3. Clockworks were initially heavy, cumbersome devices. A clock built in the 14th century by Henry De Vick of Wurttemberg for the royal palace (now the Palais de Justice) in Paris was powered by a 227-kg (500-lb) weight that descended a distance of 9.8 m (32 ft).
4. Flying alarm clock: The most annoying alarm clock ever invented is the ‘Flying Alarm Clock’ that starts flying around on its rotors every time it goes off. Do you want to turn it off? You must catch it first and bring the naughty thing back to base. By the time you do that, you’ll wake the entire house and the neighborhood, as this particular clock screams at 95 decibels!
5. Clocks use Quartz.
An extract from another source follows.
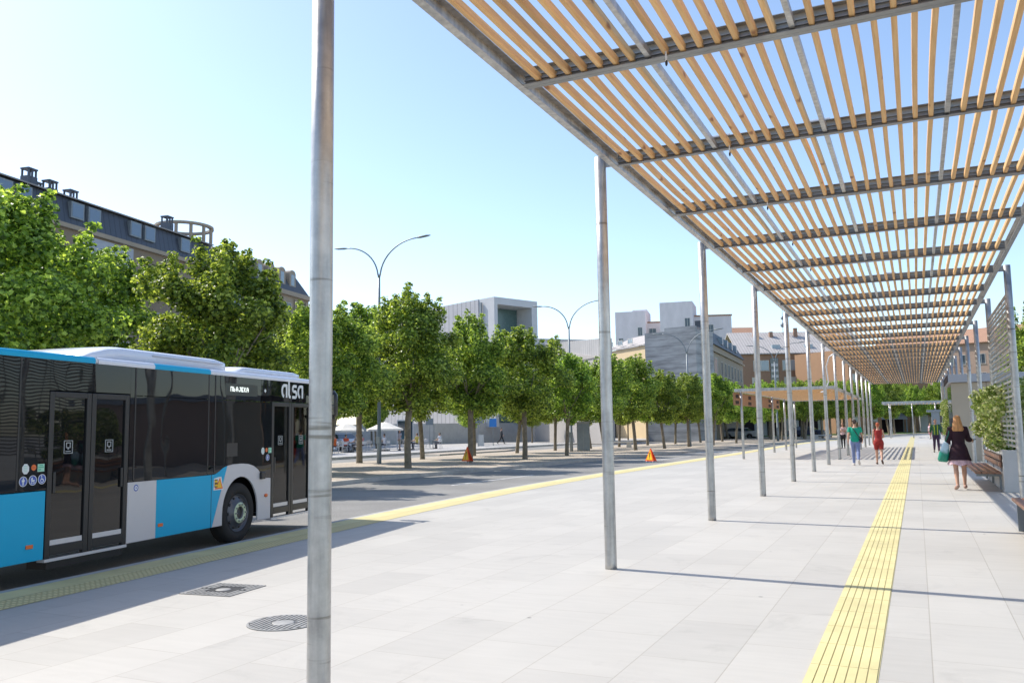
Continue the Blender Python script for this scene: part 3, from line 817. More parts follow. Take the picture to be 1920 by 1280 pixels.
mb = MB(); mb.box(-.10,.012,5.745,7.12,.275,.305); mb.build('door_sill', m_sil, bus)
# front, rear, far side, floor, interior
mb = MB(); mb.plate([(YR,.33),(4.30,.33),(4.30,.9),(4.5,1.2),(5.2,1.2),(5.4,.9),(5.4,.30),(YF,.30),(YF,1.15),(YR,1.15)], -BW, -BW+.03); mb.build('offside_panel', m_blue, bus)
mb = MB(); mb.box(-BW+.001,-BW+.02,YR,5.2,1.152,2.62); mb.build('offside_window', m_busglass, bus)
mb = MB(); mb.box(-BW+.001,-BW+.012,5.3,7.0,1.152,2.45); mb.build('offside_window', m_clear, bus)
mb = MB(); mb.box(-BW+.001,-BW+.03,5.2,5.3,1.15,2.62); mb.box(-BW+.001,-BW+.03,7.0,YF-.02,1.15,2.62); mb.box(-BW+.001,-BW+.03,5.3,7.0,2.45,2.62); mb.build('offside_pillar', m_blk, bus)
mb = MB(); mb.box(-BW+.03,-.031,YR,YR+.06,.4,2.6); mb.build('rear_panel', m_blue, bus)
mb = MB(); mb.box(-BW+.03,-.31,YR+.06,4.1,.345,.40); mb.box(-BW+.1,-.12,5.6,YF-.1,.345,.40); mb.box(-1.9,-.6,4.1,5.6,.30,.62)
mb.build('floor', m_blk, bus)
mb = MB(); mb.box(-BW+.05,-.05,5.55,5.6,.42,1.2); mb.box(-BW+.05,-1.2,5.55,5.6,1.2,2.6); mb.build('cab_partition', m_blk, bus)
mb = MB(); mb.box(-.03,-.002,7.10,YF-.05,.35,2.6); mb.build('front_pillar', m_blk, bus)
mb = MB(); mb.box(-BW+.1,-.1,YF-.10,YF-.02,.35,1.1); mb.build('front_panel', m_grey, bus)
mb = MB(); mb.box(-BW+.1,-.1,YF-.08,YF-.06,1.1,2.5); mb.build('windscreen', m_clear, bus)
for (x, y) in ((-.25,5.9),(-.9,6.3)):
    mb = MB(); mb.tube([(x,y,.42),(x,y,2.6)], .018, 8); mb.build('grab_pole', m_yelp if x > -.5 else m_sil, bus)
mb = MB(); mb.box(-2.2,-1.75,6.2,6.65,.8,.92); mb.box(-2.2,-1.75,6.15,6.25,.92,1.6); mb.build('driver_seat', m_dark, bus, bevel=.03)
# mirror
mb = MB(); mb.tube([(-.1,YF-.35,2.62),(.12,YF-.02,2.62),(.22,YF+.10,2.5)], .03, 8); mb.build('mirror_arm', m_blk, bus)
mb = MB(); mb.loft([(.20,YF+.12,2.54),(.21,YF+.12,2.46),(.21,YF+.12,2.08),(.20,YF+.12,2.0)], [(.07,.04),(.12,.07),(.12,.07),(.07,.04)], 16, pw=.6); mi = mb.build('wing_mirror', m_blk, bus)
mb = MB(); mb.box(.13,.30,YF+.044,YF+.05,2.08,2.46); mb.build('mirror_glass', pbr('mirror', (.8,.8,.8), .05, 1), mi)
# roof pods
def pod(y0, y1, x0, x1, z0, z1, name, taper=.5):
    mb = MB(); cs = []; rs = []
    K = 14
    for k in range(K+1):
        t = k/K; y = y0+(y1-y0)*t
        e = min(1, t/(taper*.45)) if taper else 1; f = min(1, (1-t)/.12)
        s = (math.sin(min(e,1)*PI/2)**.7)*(math.sin(f*PI/2)**.5 if f > 0 else .05)
        s = max(s, .06)
        hh = (z1-z0)*s
        cs.append(((x0+x1)/2, y, z0+hh/2)); rs.append(((x1-x0)/2*(.82+.18*s), hh/2))
    mb.loft(cs, rs, 24, pw=.45)
    return mb.build(name, m_wht, bus)
pod(1.7, 5.05, -2.15, -.30, 2.72, 2.985, 'roof_pod')
mb = MB(); mb.tube([(-.288,3.0,2.885),(-.286,4.7,2.875)], .012, 6); mb.build('pod_seam', m_grey, bus)
pod(5.2, 7.35, -2.15, -.28, 2.72, 2.90, 'roof_pod', .2)
# wheels
def wheel(y, x=-.03, name='front_wheel', s=1):
    mb = MB(); prf = [(-.27,.30),(-.27,.44),(-.24,.475),(-.04,.475),(-.01,.44),(0,.38),(-.02,.295)]
    n = 40; vs = []; fs = []
    for j in range(n):
        a = 2*PI*j/n
        vs += [(x+s*p[0], y+p[1]*math.cos(a), .48+p[1]*math.sin(a)) for p in prf]
    k = len(prf)
    for j in range(n):
        q = (j+1) % n
        for i in range(k): fs.append((j*k+i, q*k+i, q*k+(i+1) % k, j*k+(i+1) % k))
    mb.add(vs, fs, 0, True); o = mb.build(name, m_rub, bus)
    def disc(r0, x0_, r1, x1_, mm, nm, par):
        mb = MB(); n = 36; vs = []; fs = []
        for j in range(n):
            a = 2*PI*j/n; c, s_ = math.cos(a), math.sin(a)
            vs += [(x+x0_, y+r0*c, .48+r0*s_), (x+x1_, y+r1*c, .48+r1*s_)]
        for j in range(n): q = (j+1) % n; fs.append((2*j, 2*q, 2*q+1, 2*j+1))
        if r1 < .12: fs.append(tuple(2*j+1 for j in range(n)))
        mb.add(vs, fs, 0, True); return mb.build(nm, mm, par)
    mb = MB(); n = 40; vs = []; fs = []
    rp = [(.30,-.015),(.285,-.03),(.275,-.06),(.25,-.055),(.17,.01),(.165,.02),(.10,.02),(.095,-.01),(.02,-.01)]
    for j in range(n):
        a = 2*PI*j/n
        vs += [(x+p[1], y+p[0]*math.cos(a), .48+p[0]*math.sin(a)) for p in rp]
    k = len(rp)
    for j in range(n):
        q = (j+1) % n
        for i in range(k-1): fs.append((j*k+i, j*k+i+1, q*k+i+1, q*k+i))
    mb.add(vs, fs, 0, True)
    mb.build('rim', m_rim, o)
    mb = MB()
    for j in range(10):
        a = 2*PI*j/10; yy, zz = y+.232*math.cos(a), .48+.232*math.sin(a)
        mb.loft([(x-.06,yy,zz),(x-.034,yy,zz)], [(.028,.028)]*2, 10, ref=(0,1,0))
    mb.build('rim_hole', m_blk, o)
    mb = MB()
    for j in range(n):
        pass
    rp = [(.165,.0215),(.16,.03),(.105,.03),(.10,.0215)]; vs = []; fs = []
    for j in range(n):
        a = 2*PI*j/n
        vs += [(x+p[1], y+p[0]*math.cos(a), .48+p[0]*math.sin(a)) for p in rp]
    for j in range(n):
        q = (j+1) % n
        for i in range(3): fs.append((j*4+i, j*4+i+1, q*4+i+1, q*4+i))
    mb.add(vs, fs, 0, True)
    hr = mb.build('hub_ring', m_nut, o)
    mb = MB()
    for j in range(10):
        a = 2*PI*j/10; yy, zz = y+.133*math.cos(a), .48+.133*math.sin(a)
        mb.loft([(x+.03,yy,zz),(x+.055,yy,zz)], [.017,.012], 6, ref=(0,1,0), sm=False)
    mb.build('wheel_nut', pbr('nut', (.35,.36,.3), .5, .3), o)
    disc(.095, -.005, .0, -.005, m_blk, 'hub_cap', o)
    return o
wheel(WC)
wheel(-1.3, name='rear_wheel')
mb = MB(); mb.box(-2.4,-.35,4.2,5.5,.34,1.2); 
mb.build('wheel_well', m_blk, bus)
# side details
for (y, z) in ((.62,.50),(2.88,.50),(-2.2,.5)):
    mb = MB(); mb.box(0,.012,y-.05,y+.05,z-.022,z+.022); mb.build('side_marker', m_orange, bus, bevel=.004)
mb = MB(); mb.ball((.01,5.58,.70), (.02,.05,.03), 0, 12, 8); mb.build('side_indicator', m_orange, bus)
mb = MB(); mb.box(0,.05,5.38,5.50,.98,1.10); mb.build('wheel_arch_camera', m_blk, bus, bevel=.012)
mb = MB(); mb.box(-.001,.0015,4.046,4.052,WB,WT); mb.box(-.001,.0015,YR,-1.2,.70,.703); mb.build('panel_seam', m_blk, bus)
def disc_side(mb, y, z, r, x, m=0, n=24, sx=1):
    mb.plate([(y+r*sx*math.cos(2*PI*k/n), z+r*math.sin(2*PI*k/n)) for k in range(n)], x, x+.001, m)
def ring_side(mb, y, z, r, r2_, x, m=0, n=24):
    for k in range(n):
        a, b = 2*PI*k/n, 2*PI*(k+1)/n
        mb.plate([(y+r*math.cos(a), z+r*math.sin(a)),(y+r*math.cos(b), z+r*math.sin(b)),(y+r2_*math.cos(b), z+r2_*math.sin(b)),(y+r2_*math.cos(a), z+r2_*math.sin(a))], x, x+.0008, m)
x = .0045
def picto(kind, y, z, r):
    mb = MB(); disc_side(mb, y, z, r, x, 0); ring_side(mb, y, z, r, r*.88, x+.0012, 1)
    X2 = x+.0015
    if kind == 'person':
        disc_side(mb, y, z+r*.55, r*.16, X2, 1, 12); mb.box(X2,X2+.001,y-r*.18,y+r*.18,z-r*.1,z+r*.36,1); mb.box(X2,X2+.001,y-r*.34,y-r*.2,z-r*.05,z+r*.34,1); mb.box(X2,X2+.001,y+r*.2,y+r*.34,z-r*.05,z+r*.34,1)
        mb.box(X2,X2+.001,y-r*.17,y-r*.03,z-r*.7,z-r*.08,1); mb.box(X2,X2+.001,y+r*.03,y+r*.17,z-r*.7,z-r*.08,1)
    elif kind == 'pram':
        mb.plate([(y-r*.5,z+r*.05),(y+r*.5,z+r*.1),(y+r*.35,z-r*.25),(y-r*.3,z-r*.25)], X2, X2+.001, 1)
        mb.plate([(y-r*.5,z+r*.1),(y-r*.02,z+r*.12),(y-r*.05,z+r*.6),(y-r*.35,z+r*.45)], X2, X2+.001, 1)
        ring_side(mb, y-r*.25, z-r*.5, r*.18, r*.08, X2, 1, 12); ring_side(mb, y+r*.3, z-r*.5, r*.18, r*.08, X2, 1, 12)
    else:
        disc_side(mb, y-r*.12, z+r*.62, r*.13, X2, 1, 12); mb.stroke([(y-r*.1,z+r*.45),(y-r*.03,z-r*.05),(y+r*.3,z-r*.07),(y+r*.5,z-r*.5)], r*.15, X2, .001, 1)
        ring_side(mb, y-.0, z-r*.28, r*.42, r*.28, X2, 1, 16)
    return mb.build('round_sticker', [m_sblue, m_stick], bus)
for k, y, z in (('person',.497,1.245),('pram',.632,1.252),('wheelchair',.765,1.258)): picto(k, y, z, .058)
picto('person', 5.62, 1.335, .055)
def octo(y, z):
    mb = MB(); mb.plate([(y+.052*math.cos(PI/8+PI*k/4), z+.062*math.sin(PI/8+PI*k/4)) for k in range(8)], x, x+.001, 0)
    for k in range(4): mb.box(x+.001,x+.0018,y-.025,y+.025,z+.03-k*.02,z+.036-k*.02,1)
    mb.build('octagon_sticker', [m_stick, m_sgrn2], bus)
    mb = MB(); disc_side(mb, y+.115, z+.012, .035, x, 0); mb.box(x+.0012,x+.002,y+.09,y+.14,z+.004,z+.02,1); mb.build('no_entry_sticker', [m_orange, m_sred], bus)
    mb = MB(); mb.box(x,x+.001,y+.17,y+.27,z-.04,z+.05,0)
    for (a,b,c,d) in ((.195,.245,.028,.04),(.18,.26,.005,.018),(.18,.22,-.025,-.008)): mb.box(x+.001,x+.0018,y+a,y+b,z+c,z+d,1)
    mb.build('ticket_sticker', [m_sgrn2, m_sgrn], bus)
octo(.525, 1.385); octo(5.47, 1.45)
mb = MB(); disc_side(mb, 2.37, 1.045, .045, .001, 0); ring_side(mb, 2.37, 1.045, .030, .012, .0022, 1, 16); mb.build('round_badge', [m_sblue, m_stick], bus)
mb = MB(); mb.plate([(4.10,.885),(4.36,.885),(4.30,1.085),(4.24,1.085),(4.11,1.065)], .0008, .0016, 0)
mb.plate([(4.13,.90),(4.345,.90),(4.265,1.075)], .002, .003, 1); mb.plate([(4.165,.918),(4.315,.918),(4.262,1.04)], .0034, .0042, 2)
mb.box(.0045,.0052,4.125,4.20,.93,1.05,3); mb.box(.0054,.006,4.13,4.195,1.0,1.035,2); mb.box(.0054,.006,4.13,4.195,.945,.975,2)
mb.build('warning_sticker', [m_stick, m_redp, m_yelp, m_blk], bus)
mb = MB(); disc_side(mb, 5.52, 2.47, .035, x, 0, 4); mb.build('diamond_sticker', m_stick, bus)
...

Quartz, the naturally occurring transparent and beautiful stone has electromagnetic properties. The quartz-crystal clock developed in 1929 for precision timekeeping employs a ring of quartz that is connected to an electrical circuit and made to oscillate between 10,000 and 100,000 hertz (cycles per second). The high-frequency oscillation is converted to an alternating current, reduced to a frequency more convenient for time measurement, and thus made to drive the motor of a synchronous clock or a digital display. The maximum error of the most accurate quartz-crystal clocks is plus or minus one second in ten years.
6. The clock was considered such a luxury in Great Britain, that in 1797, a tax called Parliament Clock Tax was placed on anyone buying a clock or timepiece.
7. The Arabic language uses the same word to indicate concepts such as hour, the exact hour, clocks and wristwatches. It must be very confusing to say ‘tune the clock and tell me what hour it is’ in Arabic!
8. Clocks were invented to regulate prayers: The idea behind inventing a clock was not to tell time for daily businesses and schedules, but to signal the time for prayers. Clocks were used mainly in European monasteries and churches, and not in everyday homes. These places used clocks to congregate at the chapel for morning, noon and evening masses
9. Watches were originally shaped like drums or balls and were worn suspended from a belt or kept in a pocket.
10. Electric wristwatches appeared on the market in 1957, followed in 1959 by an electronic watch with a battery to power the transistorized oscillating circuit. More recent developments have been the LED (light-emitting diode) and LCD (liquid crystal display) watches. The LED, developed in the 1960s, uses the light-producing characteristics of certain semiconductors to illuminate its digital time display; a quartz crystal provides the oscillations that are reduced to compute time. The LCD, produced in the 1970s, uses liquid crystals, materials having optical properties similar to liquids and solid crystals.